John A. Stormer (born February 9, 1928) is an American Protestant anti-communist writer. Both a pastor and a Christian school superintendent, he claims to have sold millions of books.
John Stormer was born in Altoona, Pennsylvania, attended Pennsylvania State University and graduated from California's San Jose State University after the Korean War. During the war, he served as an Air Force editor and historian. He is a member of the American Legion and the Council For National Policy. Stormer has served on the Missouri Republican State Committee and was state chairman of the Missouri Federation of Young Republicans (1962–64). His further involvement in politics led him to be a member of the Missouri delegation to the Republican Convention which nominated Barry Goldwater in 1964. He has honorary degrees from Manahath School of Theology (1965) and Shelton College (1976). He joined the John Birch Society.

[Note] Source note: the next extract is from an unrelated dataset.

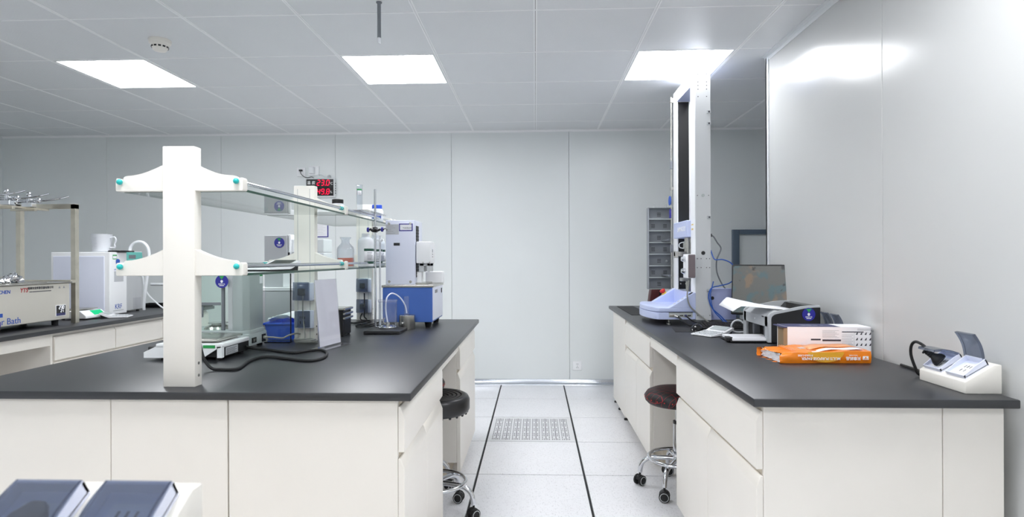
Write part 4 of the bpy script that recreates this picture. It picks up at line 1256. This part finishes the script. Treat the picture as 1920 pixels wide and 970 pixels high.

Stormer visited Vietnam twice, first in 1965, and has toured many other world trouble spots on fact-finding missions.
With his wife, Elizabeth, Stormer has lived in Florissant, Missouri for the last 35 years.
In the 1950s, John Stormer became disillusioned with the political candidates and philosophies that he was asked to support. In 1962, he left his career as editor and general manager of a leading electrical magazine to begin an intensive study of communism. With what he learned, he wrote the book None Dare Call It Treason which he claims has sold seven million copies, although the book never appeared on any best seller lists. The book argued that the United States was losing the Cold War because it had been heavily infiltrated by Communist subversives.
The title of the book is derived from an epigram of Sir John Harrington. "Treason doth never prosper. What's the reason? Why if it prosper, none dare call it treason."
In his book, None Dare Call It Treason...25 Years Later, he again wrote of what he considered the cultural manipulation in American society and warned of the alleged designs of the Fabian Society and their agenda of democratic socialism. Writing in 1989 he also argued that Perestroika and Glasnost were merely Soviet propaganda tools.
His more recent book, None Dare Call It Education, while having a slant towards Republican politics and evangelicalism, contains an array of statistics demonstrating the failure of American public schools to perform their stated mission.